Storm water fee could fix a serious problem, but don't count on it [Commentary]


Now that it's clear Harford County is obliged to levy a storm water management fee on just about every home in the county, the time for political diatribes about the state being over-reaching is over.

Harford County should make the best of the situation by establishing an efficient and effective storm water management operation with the dual goals of bringing storm water management facilities up to a high standard and putting itself out of business.

First, a little background is in order.

Somewhere in the stack of ownership documents for most of the roughly 72,000 owner-occupied homes in Harford County is a section dealing with the management of neighborhood common areas.

It's a responsibility that nominally falls to a neighborhood's homeowners association, and part of that responsibility is the care and maintenance of many hundreds of grassy depressions that hold water for a few minutes or so in the aftermath of a particularly heavy rain. These depressions, whose maintenance responsibilities fall to any one of a few hundred homeowners associations, are often referred to as storm water management ponds, though from a practical standpoint, they're ponds only after a strong storm.

The reason they came into being was simple: When the water from a heavy storm is allowed to run off roads, roofs and driveways, it enters natural streams and creeks much more quickly than would be the case in a wild environment. The result is unnatural flooding, erosion and damage to the Chesapeake Bay and other vital waterways. In addition, the runoff water carries with it unnatural nutrient pollution ranging from lawn fertilizer to pet droppings.

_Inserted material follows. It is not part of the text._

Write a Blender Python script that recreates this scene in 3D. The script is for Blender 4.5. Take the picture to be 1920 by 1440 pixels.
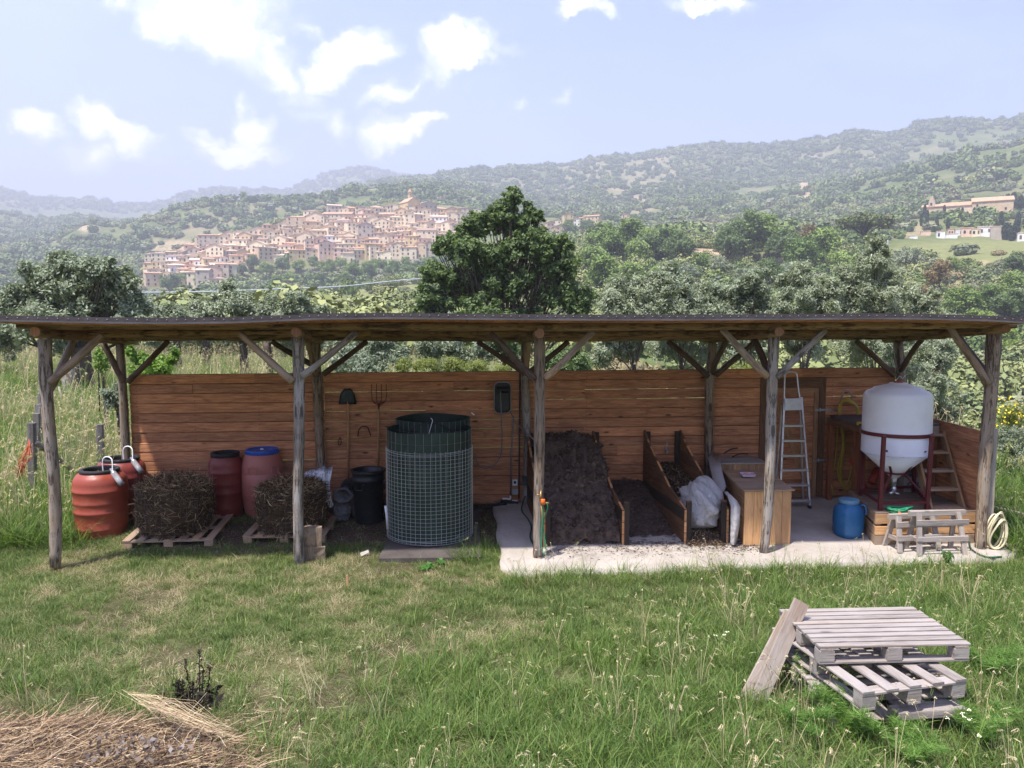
import bpy, math, random
import numpy as np
from mathutils import Vector, Matrix
for o in list(bpy.data.objects): bpy.data.objects.remove(o, do_unlink=True)
S = bpy.context.scene
R = math.radians
# ------------------------------------------------------------------ camera
CAMY, CAMZ, PITCH, YAW, FPX = -8.416, 2.7, .0863, -.0671, 1462.56
cd_ = bpy.data.cameras.new('camera'); cam = bpy.data.objects.new('camera', cd_); S.collection.objects.link(cam)
cam.location = (0, CAMY, CAMZ); cam.rotation_euler = (math.pi/2-PITCH, 0, YAW)
cd_.sensor_width = 36; cd_.lens = FPX/1920*36; cd_.clip_start = .05; cd_.clip_end = 30000
S.camera = cam
# ------------------------------------------------------------------ exposure, world, sun
S.view_settings.view_transform = 'Standard'; S.view_settings.look = 'None'
S.view_settings.exposure = 1.78; S.view_settings.gamma = 1
SUN = Vector((-.30, -.26, .92)).normalized()
sun_el = math.asin(SUN.z); sun_az = math.atan2(SUN.x, SUN.y)
sl = bpy.data.lights.new('sun', 'SUN'); sl.energy = 2.8; sl.angle = R(2.0); sl.color = (1, .955, .88)
so = bpy.data.objects.new('sun', sl); S.collection.objects.link(so); so.location = (0, 0, 30)
so.rotation_euler = SUN.to_track_quat('Z', 'Y').to_euler()

def ray(u, v):
    x = (u-960)/FPX; z = -(v-720)/FPX; y = 1.
    cp, sp = math.cos(PITCH), math.sin(PITCH); y, z = y*cp+z*sp, -y*sp+z*cp
    c, s = math.cos(YAW), math.sin(YAW); x, y = c*x-s*y, s*x+c*y
    return Vector((x, y, z))
def at(u, v, Y=None, Z=None, X=None):
    r = ray(u, v); o = Vector((0, CAMY, CAMZ))
    t = (Y-o.y)/r.y if Y is not None else (Z-o.z)/r.z if Z is not None else (X-o.x)/r.x
    return o+r*t

class NT:
    def __init__(s, nt): s.nt = nt; s.n = nt.nodes; s.l = nt.links
    def new(s, t, **k):
        nd = s.n.new(t)
        for a, b in k.items():
            if a.startswith('i_'):
                key = a[2:]; key = int(key) if key.isdigit() else key.replace('_', ' ')
                s.put(nd.inputs[key], b)
            else: setattr(nd, a, b)
        return nd
    def put(s, inp, b):
        if isinstance(b, bpy.types.NodeSocket): s.l.new(b, inp)
        elif isinstance(b, bpy.types.Node): s.l.new(b.outputs[0], inp)
        else:
            if isinstance(b, (tuple, list)) and len(b) == 3 and inp.type == 'RGBA': b = (*b, 1)
            inp.default_value = b
    def math(s, op, a, b=0., c=None, clamp=False):
        nd = s.n.new('ShaderNodeMath'); nd.operation = op; nd.use_clamp = clamp
        s.put(nd.inputs[0], a); s.put(nd.inputs[1], b)
        if c is not None: s.put(nd.inputs[2], c)
        return nd.outputs[0]
    def vmath(s, op, a, b=(0, 0, 0)):
        nd = s.n.new('ShaderNodeVectorMath'); nd.operation = op; s.put(nd.inputs[0], a); s.put(nd.inputs[1], b)
        return nd.outputs['Value'] if op in ('LENGTH', 'DOT_PRODUCT', 'DISTANCE') else nd.outputs[0]
    def mix(s, f, a, b, mode='MIX'):
        nd = s.n.new('ShaderNodeMix'); nd.data_type = 'RGBA'; nd.blend_type = mode
        s.put(nd.inputs[0], f); s.put(nd.inputs[6], a); s.put(nd.inputs[7], b)
        return nd.outputs[2]
    def rng(s, a, f0, f1, t0=0., t1=1., smooth=True):
        nd = s.n.new('ShaderNodeMapRange'); nd.interpolation_type = 'SMOOTHSTEP' if smooth else 'LINEAR'
        s.put(nd.inputs[0], a)
        for i, x in enumerate((f0, f1, t0, t1)): nd.inputs[i+1].default_value = x
        return nd.outputs[0]
    def noise(s, vec, scale, detail=4, rough=.55, out='Fac', dist=0.):
        nd = s.n.new('ShaderNodeTexNoise'); nd.inputs['Scale'].default_value = scale; nd.inputs['Detail'].default_value = detail
        nd.inputs['Roughness'].default_value = rough; nd.inputs['Distortion'].default_value = dist
        if vec is not None: s.put(nd.inputs['Vector'], vec)
        return nd.outputs[out]

def build_world():
    w = bpy.data.worlds.new('World'); S.world = w; w.use_nodes = True
    n = NT(w.node_tree); n.n.clear()
    out = n.new('ShaderNodeOutputWorld'); bg = n.new('ShaderNodeBackground'); n.l.new(bg.outputs[0], out.inputs[0])
    sky = n.new('ShaderNodeTexSky'); sky.sky_type = 'NISHITA'; sky.sun_disc = False
    sky.sun_elevation = sun_el; sky.sun_rotation = sun_az; sky.air_density = 1.0; sky.dust_density = 2.5; sky.ozone_density = 1.6
    sky.altitude = 300
    tc = n.new('ShaderNodeTexCoord'); d = tc.outputs['Generated']
    sep = n.new('ShaderNodeSeparateXYZ', i_0=d)
    yy = n.math('MAXIMUM', sep.outputs[1], .02)
    P = n.new('ShaderNodeCombineXYZ', i_0=n.math('DIVIDE', sep.outputs[0], yy), i_1=n.math('DIVIDE', sep.outputs[2], yy)).outputs[0]
    warp = n.noise(P, 11, 7, .66, 'Color')
    w2 = n.vmath('SCALE', n.vmath('SUBTRACT', warp, (.5, .5, .5))); w2.node.inputs['Scale'].default_value = .11
    Pw = n.vmath('MULTIPLY', n.vmath('ADD', P, w2), (1, 1, 0))
    blobs = [(330,20,110,42,-35,1.0),(420,68,110,50,-32,1.15),(505,112,80,38,-38,.9),(560,160,60,20,-30,.45),(600,60,90,16,-5,.3),
        (620,128,62,26,12,1.2),(670,88,66,36,22,1.4),(700,82,38,24,0,1.2),(855,92,58,38,0,1.4),(860,122,70,16,4,.9),(935,100,50,14,5,.4),(800,125,34,14,0,.6),
        (725,168,52,20,24,.85),(760,152,50,9,35,.6),(748,242,58,32,10,1.5),(785,222,40,20,20,1.2),(640,232,30,30,0,.6),(590,205,60,16,-10,.45),
        (64,226,44,26,0,1.1),(180,215,56,26,-25,1.4),(240,252,62,26,-28,1.3),(160,275,52,34,0,.75),
        (385,255,46,18,-15,.9),(450,275,80,22,0,1.3),(475,240,40,34,0,1.3),(505,282,30,12,0,.9),(1100,4,48,16,0,1.0),(1335,12,74,18,0,1.0),(1375,6,40,16,0,.8),
        (965,182,16,10,0,.7),(1075,170,28,11,0,.55),(300,-60,220,70,-20,1.1),(900,-90,200,40,10,.9)]
    acc = 0.
    for (u, v, rx, ry, rot, st) in blobs:
        r = ray(u, v)
        mp = n.new('ShaderNodeMapping'); mp.vector_type = 'TEXTURE'; n.put(mp.inputs[0], Pw)
        mp.inputs[1].default_value = (r.x/r.y, r.z/r.y, 0); mp.inputs[2].default_value = (0, 0, R(rot))
        mp.inputs[3].default_value = (rx/FPX*1.36, ry/FPX*1.36, 1)
        m = n.math('MULTIPLY', n.math('SUBTRACT', 1., n.vmath('LENGTH', mp.outputs[0]), clamp=True), st*1.35)
        acc = n.math('MAXIMUM', acc, m)
    fb = n.noise(n.vmath('ADD', P, n.vmath('MULTIPLY', warp, (.05, .05, 0))), 17, 11, .68)
    fine = n.math('MULTIPLY', n.math('SUBTRACT', fb, .5), 3.0)
    dens = n.math('MULTIPLY', n.rng(n.math('ADD', acc, fine), .10, 1.35), n.rng(acc, .02, .45))
    dens = n.math('MAXIMUM', dens, n.math('MULTIPLY', n.math('MULTIPLY', n.rng(n.math('ADD', acc, n.math('MULTIPLY', fine, .55)), -.05, 1.0), n.rng(acc, .0, .3)), .5))
    veil = n.math('MULTIPLY', n.rng(n.noise(n.vmath('MULTIPLY', P, (1, 3, 1)), 2.2, 4), .42, .8), .22)
    # the milky air low in the sky
    low = n.rng(sep.outputs[2], .0, .45, .62, .06, smooth=False)
    low = n.math('ADD', low, n.rng(n.math('DIVIDE', sep.outputs[0], yy), .75, -.55, -.10, .26, smooth=False), clamp=True)
    base = n.mix(low, n.mix(1., sky.outputs[0], (.57, .62, .98), 'MULTIPLY'), (2.65, 3.15, 5.3))
    base = n.mix(veil, base, (3.9, 4.4, 5.9))
    shade = n.rng(n.noise(P, 14, 3), .35, .75, .86, 1.)
    cloud = n.mix(shade, (4.0, 4.3, 5.4), (6.4, 6.4, 6.6))
    col = n.mix(n.math('MULTIPLY', dens, .96), base, cloud)
    n.l.new(col, bg.inputs[0]); bg.inputs[1].default_value = .10
build_world()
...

Storm water management ponds allow sudden bursts of water to settle then flow at a slower, more natural rate into the environment, while allowing some of the nutrient pollution to settle out.

The problem is the ponds don't last forever and the oversight of maintenance responsibilities is rather ambiguous. Sure, homeowners associations are nominally responsible, but to what degree can they be compelled to act to fix a defective pond? Who is responsible for checking on the ponds?

To date, the answers to such questions have been hard to find.

Moreover, the county government, in its zeal to be business friendly years back, was rather laissez faire in the organization and financing of homeowners associations. For certain, such associations were required in many neighborhoods, and they are financially responsible for the storm water management ponds, but the association fees levied often are way out of whack with what it would take to rebuild, repair or even maintain a storm water management pond.

Thus, came a state law that obliges the counties, Harford among them, to levy a storm water fee on just about every home. It's a rather intrusive action on the part of the state government, though there was good reason for the state to act. Uncontrolled runoff degrades the Chesapeake Bay and the bay is an important resource to the whole state; managing that runoff is supposed to be the responsibility of the counties, though the counties have largely abdicated by having farmed out care of storm water management ponds to homeowners associations.

What now?

It appears the storm water fee levied against most homes in Harford County will be $125, assuming the county council approves the pending legislation introduced and backed by County Executive David Craig. When multiplied by the more than 72,000 owner occupied homes in the county, this fee (or tax if you prefer) will produce the substantial sum of $9 million a year, and that doesn't cover another 18,000 renter occupied dwellings whose owners will be dunned at a similar rate by the county.

Keep in mind, however, that the costs associated with small pond construction are generally in the thousands to tens of thousands of dollars, though costs vary substantially from project to project. Very roughly speaking, it would be possible to bring 100 to 200 ponds, maybe more, up to standard with a single year's worth of the take from the storm water levy. It's conceivable that within a few years, most storm water ponds in the county would be up to snuff, and the fee could be cut substantially to provide a baseline for making regular and routine repairs.

Administration of such a program could be accomplished within an existing part of the county government that is already knowledgeable on the locations of storm water facilities.

Don't expect any of that to happen.

What is more likely is the slow evolution of a storm water management pond bureaucracy within the county government. This is doubly likely, if the project is taken on grudgingly by the county government.

It would be nice to see it made to work, though, as it might make for a cleaner bay. Just don't expect a dollar-for-dollar benefit from this increased tax. Government doesn't work that way, including in Harford County.